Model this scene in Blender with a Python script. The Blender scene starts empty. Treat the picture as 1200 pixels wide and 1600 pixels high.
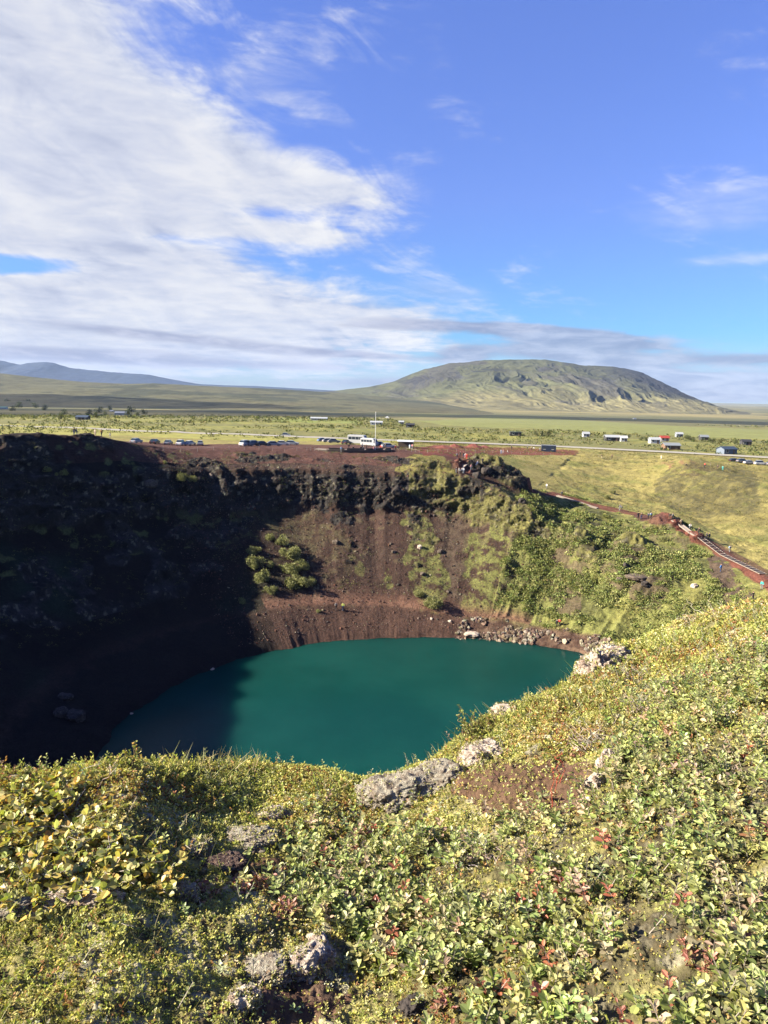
import bpy, bmesh, math, random
import numpy as np
from mathutils import Vector, Matrix
from mathutils.bvhtree import BVHTree

# ------------------------------------------------------------------ camera
PITCH, ROLL, FPX = math.radians(9.1), math.radians(1.2), 1150.0
CAMZ = 50.0                                   # eye height above the lake (lake surface is z = 0)
sc = bpy.context.scene
F_ = Vector((0, math.cos(PITCH), -math.sin(PITCH)))
U0 = Vector((0, math.sin(PITCH), math.cos(PITCH)))
X0 = Vector((1, 0, 0))
R_ = math.cos(ROLL)*X0 + math.sin(ROLL)*U0
U_ = -math.sin(ROLL)*X0 + math.cos(ROLL)*U0
cam = bpy.data.cameras.new('camera'); camo = bpy.data.objects.new('camera', cam)
sc.collection.objects.link(camo); sc.camera = camo
m = Matrix((( R_.x, U_.x, -F_.x, 0), (R_.y, U_.y, -F_.y, 0), (R_.z, U_.z, -F_.z, CAMZ), (0, 0, 0, 1)))
camo.matrix_world = m
cam.sensor_fit = 'VERTICAL'; cam.sensor_height = 36; cam.lens = FPX/1600*36
cam.clip_start = 0.05; cam.clip_end = 60000
sc.render.resolution_x, sc.render.resolution_y = 768, 1024

# ------------------------------------------------------------------ light
SUN_EL = math.radians(27.5)
SUN_AZ = math.radians(-97.0)       # compass-like, measured from +Y (view direction) towards +X: sun stands on the left, slightly ahead
sun_dir = Vector((math.sin(SUN_AZ)*math.cos(SUN_EL), math.cos(SUN_AZ)*math.cos(SUN_EL), math.sin(SUN_EL)))
sun = bpy.data.lights.new('sun', 'SUN'); suno = bpy.data.objects.new('sun', sun); sc.collection.objects.link(suno)
sun.energy = 5.0; sun.angle = math.radians(0.55); sun.color = (1.0, 0.90, 0.72)
suno.rotation_euler = (-sun_dir).to_track_quat('-Z', 'Y').to_euler()
sc.view_settings.view_transform = 'Standard'; sc.view_settings.look = 'None'
sc.view_settings.gamma = 1; sc.view_settings.exposure = 2.25
SKY_STRENGTH = 0.050
CLOUD = 0.20
ALB = 0.72          # overall scale of the ground and plant albedos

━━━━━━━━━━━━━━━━

## What is expected
Transcribe all the data word for word; the images stay out.

## The reply
Model this scene in Blender with a Python script. The Blender scene starts empty. Treat the picture as 1200 pixels wide and 1600 pixels high.
import bpy, bmesh, math, random
import numpy as np
from mathutils import Vector, Matrix
from mathutils.bvhtree import BVHTree

# ------------------------------------------------------------------ camera
PITCH, ROLL, FPX = math.radians(9.1), math.radians(1.2), 1150.0
CAMZ = 50.0                                   # eye height above the lake (lake surface is z = 0)
sc = bpy.context.scene
F_ = Vector((0, math.cos(PITCH), -math.sin(PITCH)))
U0 = Vector((0, math.sin(PITCH), math.cos(PITCH)))
X0 = Vector((1, 0, 0))
R_ = math.cos(ROLL)*X0 + math.sin(ROLL)*U0
U_ = -math.sin(ROLL)*X0 + math.cos(ROLL)*U0
cam = bpy.data.cameras.new('camera'); camo = bpy.data.objects.new('camera', cam)
sc.collection.objects.link(camo); sc.camera = camo
m = Matrix((( R_.x, U_.x, -F_.x, 0), (R_.y, U_.y, -F_.y, 0), (R_.z, U_.z, -F_.z, CAMZ), (0, 0, 0, 1)))
camo.matrix_world = m
cam.sensor_fit = 'VERTICAL'; cam.sensor_height = 36; cam.lens = FPX/1600*36
cam.clip_start = 0.05; cam.clip_end = 60000
sc.render.resolution_x, sc.render.resolution_y = 768, 1024

# ------------------------------------------------------------------ light
SUN_EL = math.radians(27.5)
SUN_AZ = math.radians(-97.0)       # compass-like, measured from +Y (view direction) towards +X: sun stands on the left, slightly ahead
sun_dir = Vector((math.sin(SUN_AZ)*math.cos(SUN_EL), math.cos(SUN_AZ)*math.cos(SUN_EL), math.sin(SUN_EL)))
sun = bpy.data.lights.new('sun', 'SUN'); suno = bpy.data.objects.new('sun', sun); sc.collection.objects.link(suno)
sun.energy = 5.0; sun.angle = math.radians(0.55); sun.color = (1.0, 0.90, 0.72)
suno.rotation_euler = (-sun_dir).to_track_quat('-Z', 'Y').to_euler()
sc.view_settings.view_transform = 'Standard'; sc.view_settings.look = 'None'
sc.view_settings.gamma = 1; sc.view_settings.exposure = 2.25
SKY_STRENGTH = 0.050
CLOUD = 0.20
ALB = 0.72          # overall scale of the ground and plant albedos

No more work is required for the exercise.